The_Great_Sephiroth wrote:
I just acquired two 250MB drives and dozens of (so far) working disks! 100MB and 250MB capacities. I am zeroing the disks one at a time for reliability testing. When done, I'll recreate the infamous partition number 4 and then I get to format it. I was thinking of BTRFS for protection as the magnetic disk surface ages and fails. What have you guys done? Maybe SquashFS or something to cram a lot onto one? Just playing here, but I loved these things back in the day and it's fun to use them again.
Code:

name.hidden@9y84mj1 ~ $ dd if=/dev/zero of=/dev/sdb bs=512
dd: error writing '/dev/sdb': No space left on device
489533+0 records in
489532+0 records out
250640384 bytes (251 MB, 239 MiB) copied, 994.56 s, 252 kB/s
name.hidden@9y84mj1 ~ $

Another good one!


Nice find!

1clue wrote:
I don't know if any official study was ever done, but I suspect that in a comparison of data storage over time, modified by quality expectations at the time of use, that zip disks might be the worst data storage medium ever produced.

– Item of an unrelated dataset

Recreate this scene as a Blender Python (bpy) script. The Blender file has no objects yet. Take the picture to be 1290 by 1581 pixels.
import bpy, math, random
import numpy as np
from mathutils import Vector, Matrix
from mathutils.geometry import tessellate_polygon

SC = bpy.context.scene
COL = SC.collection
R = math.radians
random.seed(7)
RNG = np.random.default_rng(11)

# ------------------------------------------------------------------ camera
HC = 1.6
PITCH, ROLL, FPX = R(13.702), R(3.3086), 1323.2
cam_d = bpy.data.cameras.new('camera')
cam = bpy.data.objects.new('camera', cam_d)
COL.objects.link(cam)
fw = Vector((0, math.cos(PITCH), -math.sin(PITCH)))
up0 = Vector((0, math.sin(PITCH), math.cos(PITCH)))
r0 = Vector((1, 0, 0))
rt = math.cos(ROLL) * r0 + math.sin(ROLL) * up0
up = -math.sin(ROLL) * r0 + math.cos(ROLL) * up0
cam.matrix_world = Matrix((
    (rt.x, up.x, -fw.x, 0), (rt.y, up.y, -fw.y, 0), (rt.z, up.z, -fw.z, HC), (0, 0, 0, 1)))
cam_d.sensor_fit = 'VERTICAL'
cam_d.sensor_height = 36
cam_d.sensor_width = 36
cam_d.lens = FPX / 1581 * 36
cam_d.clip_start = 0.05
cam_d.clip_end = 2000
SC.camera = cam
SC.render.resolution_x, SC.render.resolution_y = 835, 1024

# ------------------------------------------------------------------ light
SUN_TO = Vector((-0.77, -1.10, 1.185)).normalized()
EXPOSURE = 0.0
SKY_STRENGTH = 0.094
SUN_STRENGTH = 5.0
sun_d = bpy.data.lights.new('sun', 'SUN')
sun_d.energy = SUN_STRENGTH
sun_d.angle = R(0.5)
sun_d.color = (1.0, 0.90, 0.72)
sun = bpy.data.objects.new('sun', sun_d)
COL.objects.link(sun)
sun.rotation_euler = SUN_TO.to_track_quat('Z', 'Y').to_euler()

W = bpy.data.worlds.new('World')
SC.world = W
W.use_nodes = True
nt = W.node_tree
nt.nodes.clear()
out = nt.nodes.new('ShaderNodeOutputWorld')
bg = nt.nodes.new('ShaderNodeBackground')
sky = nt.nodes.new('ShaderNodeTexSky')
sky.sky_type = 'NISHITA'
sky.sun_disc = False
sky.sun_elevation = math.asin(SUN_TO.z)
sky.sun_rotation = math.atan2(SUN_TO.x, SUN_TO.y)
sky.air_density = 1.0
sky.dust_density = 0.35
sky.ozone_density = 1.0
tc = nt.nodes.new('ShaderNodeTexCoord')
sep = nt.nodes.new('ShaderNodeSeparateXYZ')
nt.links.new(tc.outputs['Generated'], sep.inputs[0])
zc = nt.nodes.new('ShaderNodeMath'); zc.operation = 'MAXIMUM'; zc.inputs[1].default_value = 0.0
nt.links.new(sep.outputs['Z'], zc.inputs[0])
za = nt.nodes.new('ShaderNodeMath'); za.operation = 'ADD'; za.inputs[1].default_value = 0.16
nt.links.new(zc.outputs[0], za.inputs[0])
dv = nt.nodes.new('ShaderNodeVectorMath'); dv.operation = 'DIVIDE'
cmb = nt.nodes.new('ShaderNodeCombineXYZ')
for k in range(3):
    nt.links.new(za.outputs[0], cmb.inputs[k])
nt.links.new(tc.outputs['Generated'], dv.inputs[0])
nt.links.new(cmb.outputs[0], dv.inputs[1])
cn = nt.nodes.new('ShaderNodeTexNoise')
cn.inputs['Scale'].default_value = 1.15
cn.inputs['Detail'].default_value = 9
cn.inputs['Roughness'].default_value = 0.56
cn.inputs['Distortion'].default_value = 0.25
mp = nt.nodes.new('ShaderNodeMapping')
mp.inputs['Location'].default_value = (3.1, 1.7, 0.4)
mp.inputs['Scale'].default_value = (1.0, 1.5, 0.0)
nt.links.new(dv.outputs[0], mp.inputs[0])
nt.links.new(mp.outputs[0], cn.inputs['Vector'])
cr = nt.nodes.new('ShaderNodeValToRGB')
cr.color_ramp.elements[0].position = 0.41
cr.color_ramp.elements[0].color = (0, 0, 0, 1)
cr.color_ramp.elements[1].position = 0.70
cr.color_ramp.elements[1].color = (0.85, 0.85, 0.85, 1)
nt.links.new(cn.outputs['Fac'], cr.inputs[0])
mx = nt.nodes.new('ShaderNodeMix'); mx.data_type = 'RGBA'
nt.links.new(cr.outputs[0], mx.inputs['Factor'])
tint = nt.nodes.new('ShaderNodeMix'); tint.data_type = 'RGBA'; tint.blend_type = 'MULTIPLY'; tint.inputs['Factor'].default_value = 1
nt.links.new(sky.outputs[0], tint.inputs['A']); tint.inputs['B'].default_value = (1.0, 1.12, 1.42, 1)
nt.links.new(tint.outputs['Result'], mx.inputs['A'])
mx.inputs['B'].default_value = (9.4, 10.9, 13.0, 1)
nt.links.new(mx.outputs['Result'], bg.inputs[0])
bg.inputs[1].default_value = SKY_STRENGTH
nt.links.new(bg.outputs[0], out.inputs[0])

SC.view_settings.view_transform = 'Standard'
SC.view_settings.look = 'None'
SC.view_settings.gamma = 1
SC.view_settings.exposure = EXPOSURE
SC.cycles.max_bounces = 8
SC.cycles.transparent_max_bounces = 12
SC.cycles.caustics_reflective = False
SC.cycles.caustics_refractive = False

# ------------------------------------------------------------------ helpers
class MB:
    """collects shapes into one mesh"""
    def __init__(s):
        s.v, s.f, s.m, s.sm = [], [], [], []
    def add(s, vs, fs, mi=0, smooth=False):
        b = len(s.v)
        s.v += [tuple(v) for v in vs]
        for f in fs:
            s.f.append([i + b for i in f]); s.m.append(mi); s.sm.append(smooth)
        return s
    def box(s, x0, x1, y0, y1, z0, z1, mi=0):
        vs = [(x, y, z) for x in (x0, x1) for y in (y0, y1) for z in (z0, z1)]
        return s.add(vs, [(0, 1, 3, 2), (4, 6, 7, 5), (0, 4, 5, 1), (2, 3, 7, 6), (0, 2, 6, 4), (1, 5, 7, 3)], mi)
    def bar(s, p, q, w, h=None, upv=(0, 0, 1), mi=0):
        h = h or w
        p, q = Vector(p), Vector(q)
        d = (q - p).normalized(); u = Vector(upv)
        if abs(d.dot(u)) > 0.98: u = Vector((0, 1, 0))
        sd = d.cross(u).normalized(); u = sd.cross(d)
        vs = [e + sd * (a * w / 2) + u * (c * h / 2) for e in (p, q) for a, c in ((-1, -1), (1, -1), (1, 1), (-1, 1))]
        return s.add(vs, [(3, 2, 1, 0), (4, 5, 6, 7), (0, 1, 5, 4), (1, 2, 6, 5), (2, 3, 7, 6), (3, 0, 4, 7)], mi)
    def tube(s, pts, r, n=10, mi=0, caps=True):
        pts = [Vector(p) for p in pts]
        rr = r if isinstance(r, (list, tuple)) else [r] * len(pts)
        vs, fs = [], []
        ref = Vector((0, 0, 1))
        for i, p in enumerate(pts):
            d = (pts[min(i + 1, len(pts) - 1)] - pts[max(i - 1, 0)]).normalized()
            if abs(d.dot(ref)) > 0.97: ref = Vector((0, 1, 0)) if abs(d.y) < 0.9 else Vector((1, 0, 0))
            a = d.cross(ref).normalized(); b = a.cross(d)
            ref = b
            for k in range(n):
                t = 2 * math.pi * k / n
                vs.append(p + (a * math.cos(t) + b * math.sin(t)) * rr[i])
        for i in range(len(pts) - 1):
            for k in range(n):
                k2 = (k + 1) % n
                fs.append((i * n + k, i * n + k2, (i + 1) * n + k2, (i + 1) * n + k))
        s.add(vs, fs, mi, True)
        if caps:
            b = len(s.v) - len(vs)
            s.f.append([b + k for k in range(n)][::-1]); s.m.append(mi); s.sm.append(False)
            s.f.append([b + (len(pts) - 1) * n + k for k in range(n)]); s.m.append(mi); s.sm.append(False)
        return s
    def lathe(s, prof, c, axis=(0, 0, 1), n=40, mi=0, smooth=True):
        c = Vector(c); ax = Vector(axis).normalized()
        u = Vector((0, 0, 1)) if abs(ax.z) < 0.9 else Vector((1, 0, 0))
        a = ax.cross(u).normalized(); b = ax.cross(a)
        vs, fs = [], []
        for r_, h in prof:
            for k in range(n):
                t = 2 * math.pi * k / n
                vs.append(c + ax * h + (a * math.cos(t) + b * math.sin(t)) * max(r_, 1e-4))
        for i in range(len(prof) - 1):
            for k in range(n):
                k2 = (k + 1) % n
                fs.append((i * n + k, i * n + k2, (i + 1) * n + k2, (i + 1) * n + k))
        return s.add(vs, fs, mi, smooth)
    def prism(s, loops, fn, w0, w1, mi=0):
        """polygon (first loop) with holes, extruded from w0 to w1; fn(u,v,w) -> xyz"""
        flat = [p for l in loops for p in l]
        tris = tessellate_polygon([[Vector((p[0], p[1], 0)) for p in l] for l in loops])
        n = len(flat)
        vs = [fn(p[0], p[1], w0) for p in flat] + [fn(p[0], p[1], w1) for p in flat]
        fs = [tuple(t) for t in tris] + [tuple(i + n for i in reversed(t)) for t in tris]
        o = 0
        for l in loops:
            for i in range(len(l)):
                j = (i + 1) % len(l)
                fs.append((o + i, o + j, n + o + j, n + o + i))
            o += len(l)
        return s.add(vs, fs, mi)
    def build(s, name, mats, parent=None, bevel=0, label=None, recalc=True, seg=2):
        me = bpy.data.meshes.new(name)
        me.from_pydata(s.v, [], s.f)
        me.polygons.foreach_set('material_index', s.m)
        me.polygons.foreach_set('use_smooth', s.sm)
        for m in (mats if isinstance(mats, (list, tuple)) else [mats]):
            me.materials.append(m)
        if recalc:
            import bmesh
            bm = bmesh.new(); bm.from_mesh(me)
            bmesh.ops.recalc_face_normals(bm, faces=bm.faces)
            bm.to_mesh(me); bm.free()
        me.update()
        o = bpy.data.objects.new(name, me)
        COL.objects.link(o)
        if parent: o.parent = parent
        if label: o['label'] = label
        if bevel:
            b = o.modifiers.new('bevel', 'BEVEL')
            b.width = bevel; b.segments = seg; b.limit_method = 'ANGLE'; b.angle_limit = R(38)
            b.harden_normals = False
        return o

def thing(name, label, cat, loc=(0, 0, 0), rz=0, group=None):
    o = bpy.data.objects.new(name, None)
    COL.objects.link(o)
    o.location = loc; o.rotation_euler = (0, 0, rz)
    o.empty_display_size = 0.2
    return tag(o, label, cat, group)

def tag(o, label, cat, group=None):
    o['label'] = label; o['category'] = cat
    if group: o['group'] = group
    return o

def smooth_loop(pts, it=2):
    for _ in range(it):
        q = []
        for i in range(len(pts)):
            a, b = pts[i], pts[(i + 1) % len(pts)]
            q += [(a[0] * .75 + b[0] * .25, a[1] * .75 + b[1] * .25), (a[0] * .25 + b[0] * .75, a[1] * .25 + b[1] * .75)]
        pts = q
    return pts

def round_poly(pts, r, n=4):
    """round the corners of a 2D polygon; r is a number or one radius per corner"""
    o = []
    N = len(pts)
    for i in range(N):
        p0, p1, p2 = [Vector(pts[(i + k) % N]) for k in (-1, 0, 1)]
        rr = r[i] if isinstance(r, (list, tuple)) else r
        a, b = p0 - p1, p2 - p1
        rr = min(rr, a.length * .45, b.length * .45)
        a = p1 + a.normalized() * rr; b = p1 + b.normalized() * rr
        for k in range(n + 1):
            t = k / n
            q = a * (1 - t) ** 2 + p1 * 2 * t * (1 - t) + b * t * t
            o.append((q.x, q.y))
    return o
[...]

Our requirements and expectations for data integrity and system reliability have increased over time, but even with the loose expectations of quality from the floppy disk era, I can think of no storage media or drives which inspired more rage in users.

Couple this with two support lines that each told you to call the other one, and a company intent on selling as many drives and disks as possible with full knowledge that many of them would not work, and no intention of ever fixing them.

I'm surprised that every last member of the board of directors didn't do prison time. A board of directors exists specifically to prevent this type of thing.


Although that was a slightly different day and age, I've learned that with most corporations, the only thing a BoD exists for is to increase profit and share profits.

If they do anything else, it's basically a side bonus.

1clue wrote:
If you used computers when zip disks were in widespread use you could hardly have remained ignorant of the problems. It was on mainstream news a lot.


Indeed. It was how Steve Gibson got a little claim to fame when he developed SpinRite.

---

Interestingly enough, I, too, have a couple of these drives - one is a SCSI and the other a Parallel port. Never thought to check them out (and the disks I have are also old *100MB, with a pair of 250MB, but if I kept them, the last time they were accessed they still worked as of then).